Вечером. Слухи: взят Бобруйск, поляками. Го­мель вот-вот возьмут [...] добровольцы будто бы верстах в 30-и от Николаева. А про Херсон, ка­жется, соврали – теперь уж говорят, что взят будто бы только форштат Херсона.

Нынче утром был деловой разговор с этим Зелюником, что ли. Хочет взят «Господ[ина] из Сан-Фр[анциско]», все рассказы этой книги за гро­ши. [...]

Репортер из «Рус[ского] Слова» – «инспек­тор искусств» во всей России. Говорят, что сын Серафимовича37 вполне зверь. Сколько он убил! Отец одобряет, «что ж, это борьба!»


2./15. VIII.

В «Борьбе» передовая: «Человечество никогда еще не было свидетелем таких грандиозных собы­тий... в последней отчаянной схватке бьются при­хвостни контр-революции с революцией на Украи­не... Наша победа близка, несмотря на наши час­тичные неуспехи...» и т. д. [...] «Хищники хотят посадить на трон в Венгрии Фердинанда румын­ского...» но - «мировая революция надвигается... в Англии стачка хлебопеков и полицейских... в Гамбурге тоже забастовка...», в Турине уличные бои, в городах Болгарии советская власть... Поляки издеваются в Вильне над социалистами... выпоро­ли раввина Рубинштейна, известн[ого] журналиста С. Анского, известн[ого] поэта Иоффе, критика Пичета, писателя Байтера... В Одессе вчера важ­ное заседание пленума Совдепа, ораторы громили контр-революционеров, появившихся среди рабо­чих в Одессе. [...] Вообще тон всех газет необык­новенно наглый, вызывающий, победоносный – решение «резко изменить настроение Одессы» осу­ществляется.

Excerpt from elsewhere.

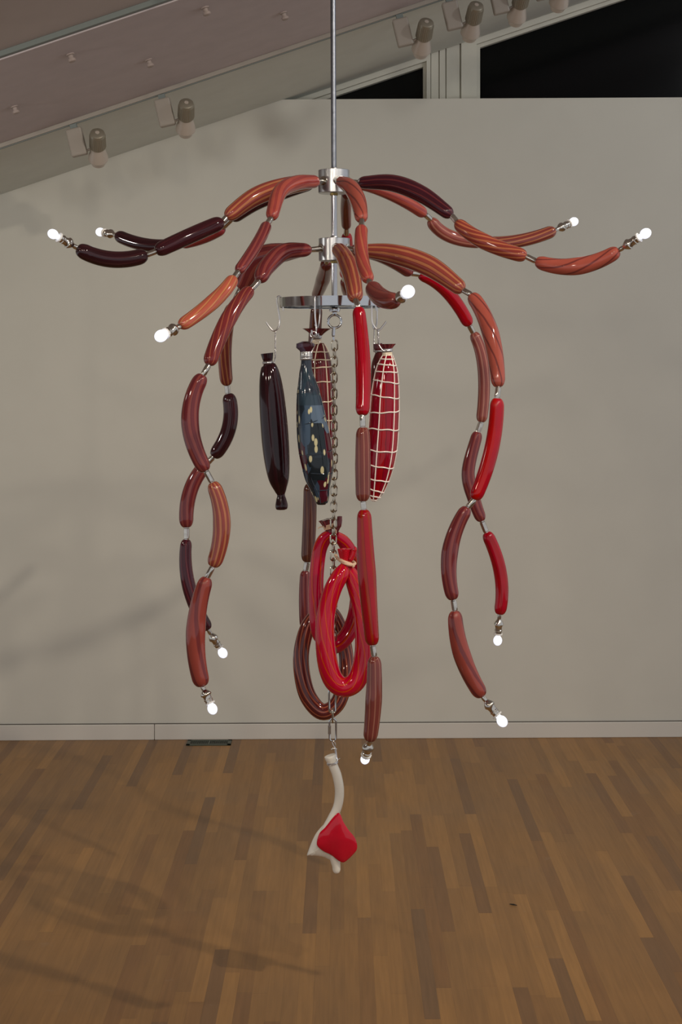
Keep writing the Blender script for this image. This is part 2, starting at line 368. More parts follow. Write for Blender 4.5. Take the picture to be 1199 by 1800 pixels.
bm = nb(); lathe(bm, vert(540), vert(556), [(0, W(5)), (W(2), W(9)), (W(5), W(10)), (W(8), W(9)), (W(9), W(4)), (W(12), W(4)), (W(14), W(3))], 20); fin = obj('finial', bm, CHROME, ch)
bm = nb(); c = vert(565); add_tube(bm, [c+Vector((math.cos(a), 0, math.sin(a)))*W(11.5) for a in [2*PI*i/32 for i in range(32)]], W(2.3), 10, closed=True); obj('eye_ring', bm, CHROME, fin)
for x, y, d in ((512, 522, -.15), (571, 522, -.2), (628, 522, -.18)): pass

# colours
OR, OB, MA, DM, RD, BR = (176, 70, 52), (196, 122, 76), (120, 34, 40), (56, 16, 24), (188, 24, 40), (132, 62, 42)
M_ = {
 'orange': glass('orange_red_glass', (184, 72, 52), (160, 52, 48), 7, .15),
 'orange_spiral': glass('orange_spiral_glass', (190, 82, 54), (120, 50, 44), 4, .55, .12),
 'orange_cane': glass('orange_cane_glass', (158, 58, 46), (196, 116, 66), 10, .06, .36, (110, 34, 34)),
 'brown_cane': glass('brown_cane_glass', (128, 46, 40), (176, 104, 60), 10, .12, .34, (84, 24, 26)),
 'orange_bright': glass('bright_orange_glass', (196, 84, 52), (212, 134, 72), 8, .25, .2),
 'red_orange': glass('red_orange_glass', (178, 54, 44), (196, 96, 58), 6, .2, .25),
 'coral_spiral': glass('coral_spiral_glass', (184, 78, 56), (124, 48, 46), 5, .5, .10),
 'spiral_brown': glass('brown_spiral_glass', (150, 48, 36), (196, 104, 56), 10, .45, .35),
 'maroon': glass('maroon_glass', (122, 34, 42), (152, 62, 54), 8, .1, .4),
 'maroon_spiral': glass('maroon_spiral_glass', (138, 36, 40), (182, 86, 56), 9, .4, .22),
 'dark': glass('dark_maroon_glass', (62, 16, 26), (72, 22, 30), 8, .1, .3),
 'very_dark': glass('blackish_maroon_glass', (50, 14, 22), (62, 22, 28), 8, .1, .3),
 'dark_purple': glass('dark_purple_glass', (74, 20, 36), (110, 30, 42), 7, .1, .2),
 'dark_plum_cane': glass('plum_cane_glass', (66, 16, 32), (104, 34, 40), 9, .12, .25),
 'red': glass('bright_red_glass', (186, 18, 40), (176, 26, 34), 5, .15, .35),
 'red_stripe': glass('red_striped_glass', (178, 20, 36), (170, 58, 34), 6, .08, .3),
 'deep_red': glass('deep_red_glass', (150, 26, 38), (160, 40, 38), 5, .1, .3),
 'tomato': glass('tomato_red_glass', (200, 36, 36), (190, 24, 42), 3, .1, .4),
 'pink_cane': glass('pinkish_cane_glass', (150, 66, 56), (188, 116, 96), 8, .05, .3, (110, 40, 40)),
 'brick': glass('brick_orange_glass', (168, 62, 44), (128, 42, 44), 4, .25, .2),
 'brick_dark': glass('dark_brick_glass', (128, 46, 40), (140, 58, 46), 6, .1, .3),
 'brown_dim': glass('dim_brown_glass', (96, 44, 30), (124, 72, 44), 9, .1, .3, (62, 24, 20)),
 'brown_red': glass('brown_red_glass', (122, 36, 28), (136, 50, 34), 6, .1, .3),
 'rust_cane': glass('rust_cane_glass', (132, 52, 42), (168, 100, 78), 9, .03, .22, (96, 30, 30)),
}
NAMES = {'orange': 'orange red glass sausage', 'orange_cane': 'orange and tan striped glass sausage', 'brown_cane': 'brown glass sausage with tan stripes', 'orange_bright': 'bright orange glass sausage', 'red_orange': 'red orange glass sausage',
 'coral_spiral': 'coral glass sausage with thin dark spiral lines', 'orange_spiral': 'orange glass sausage with a spiral line', 'spiral_brown': 'rust glass sausage with orange spirals', 'maroon': 'maroon glass sausage', 'maroon_spiral': 'maroon glass sausage with fine spirals',
 'dark': 'dark maroon glass sausage', 'very_dark': 'nearly black maroon glass sausage', 'dark_purple': 'dark purple glass sausage', 'dark_plum_cane': 'dark plum glass sausage with faint stripes', 'red': 'bright red glass sausage', 'red_stripe': 'red glass sausage with a brown stripe',
 'deep_red': 'deep red glass sausage', 'tomato': 'tomato red glass sausage', 'pink_cane': 'pinkish brown striped glass sausage', 'brick': 'brick orange glass sausage', 'brick_dark': 'dark brick glass sausage', 'brown_dim': 'dim brown striped glass sausage',
 'brown_red': 'brown red glass sausage', 'rust_cane': 'rust glass sausage with pale stripes'}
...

Цены падают, хлеб уже 15-13 р. ф., холера растет, воды по прежнему нет, весь город продолжает таскать ее из [неразборчиво написан­ное слово. – М. Г.] колодцев, что есть во дворах некоторых] домов. Буржуазии приказывают нын­че явиться на учет, – после учета она вся будет отправлена на полевые работы. Угрожают, что че­рез несколько дней будет обход домов и расстре­ляют «на месте» тех буржуев, кои на этот учет не явились. [...]

Щепкин, который недавно закрыл Универси­тетскую церковь и отправил в чрезвычайку список тех служителей, кои подали протест против этого закрытия, на днях говорил открыто, что надо «лам­пу прикрутить», т.